There were some notable comments from education minister Michael Gove this week as part of his wider speech about his unadulterated love of examinations and how the forbidding exam hall is the key to a liberal education agenda (for the details on how he tries to square the circle on that one see the SecEd report). I have left it to the excellent Russell Hobby to address Mr Gove’s exams comments (read to the end of the article referenced above).

Instead, in this piece, I would like to discuss Mr Gove’s comments about the future of league tables, which he made as part of the same speech. He made a number of encouraging statements during his speech as he promised an imminent consultation (the word he used was “soon”) on what a “more intelligent” accountability system should look like. My two particularly refreshing favourites were:

  • “I know that league tables can be corrupted. Too much reliance on one measure as a target … will mean gaming can occur.”

  • “There are still … problems with the concentration all these measures generate on the C/D borderline.”

However, before we pop the champagne corks and celebrate England’s following most other nations in the developed world in shunning arbitrary rankings of schools, it wasn’t as good as all that. Mr Gove also strongly reminded us of his view that league tables provide us with a level of “clarifying honesty” about schools. My heart sank when he said: “We know that the sorting of test results into league tables is (a) progressive development in education.”

He also confirmed his view that modular assessment, coursework and controlled assessment are “subject to gaming” and that terminal exams are the future. So whatever Mr Gove’s reforms of accountability end up looking like, it is clear that league tables are here to stay for England’s schools – and that they will be based on terminal exam results being ranked in some form.

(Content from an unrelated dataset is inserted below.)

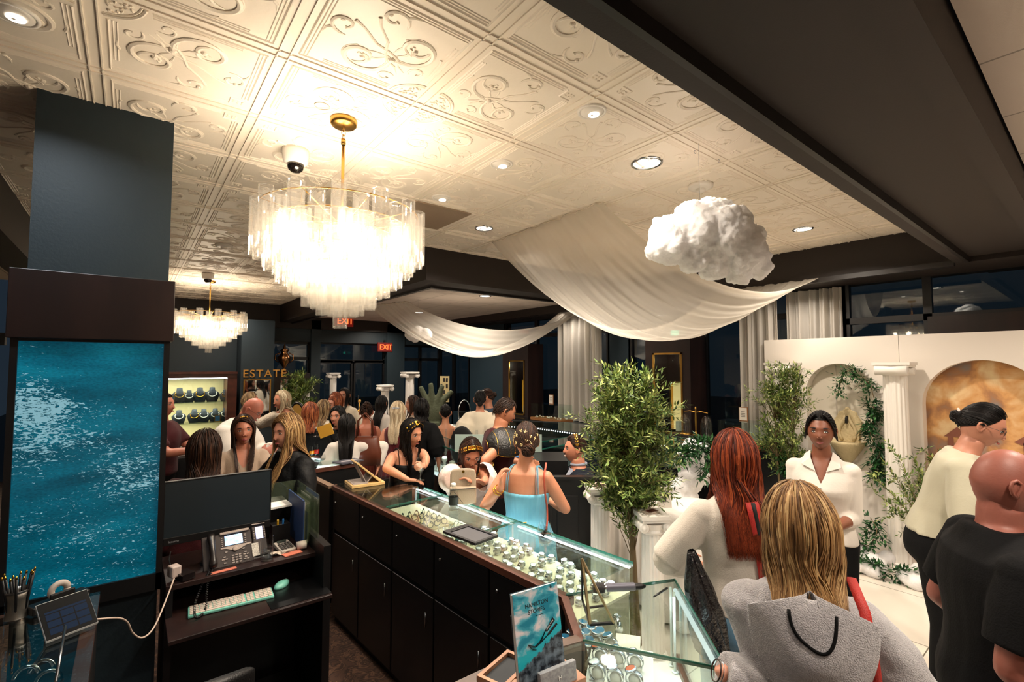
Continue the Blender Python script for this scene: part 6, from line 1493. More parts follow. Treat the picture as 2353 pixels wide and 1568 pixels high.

After seven years at SecEd I find myself tired (but not apologetic) of repeating the same arguments against league tables. They corrupt statistics and therefore education because any league table has to be based on one measure more than any other. The government may argue that it has a range of measures in its tables – more than ever in fact – and that it’s the national media which chooses to focus on five A* to C or now the English Baccalaureate – but that is no reason not to do anything about it.

And let’s not forget that political rhetoric has driven the magic C boundary firmly into UK education folklore. I fear that we shall never see it removed; I fear that a D will forever more be seen as a poor grade.

League tables are not intelligent, as Mr Gove admits himself. And while I welcome his appeal for views on how we can change this – I fear this is simply not possible.

I come back to an argument I made in this column in 2006 – we have Ofsted to ensure that our schools are performing. We do not need league tables. They do not reflect the true nature of any school.

Schools can publish their results and figures locally and parents can make their decisions, but there is no need to rank schools nationally. Our system is moving wholly towards an ethos of collaboration but we still insist on pitching schools against one another with this primitive system of measurement.

Despite my years of moaning, however, Mr Gove has made clear – the tables are here to stay. He continues to tread a lone path when compared with education systems across the world. So I suppose we can only hope then that his comments about the C/D borderline lead perhaps to this benchmark at least being scrapped.

This would be a silver lining to having to continue living with league tables – if we stop measuring only Cs and apply benchmarks that actually reward schools for every student’s progression, whether that be from B to A, D to C, or E to D.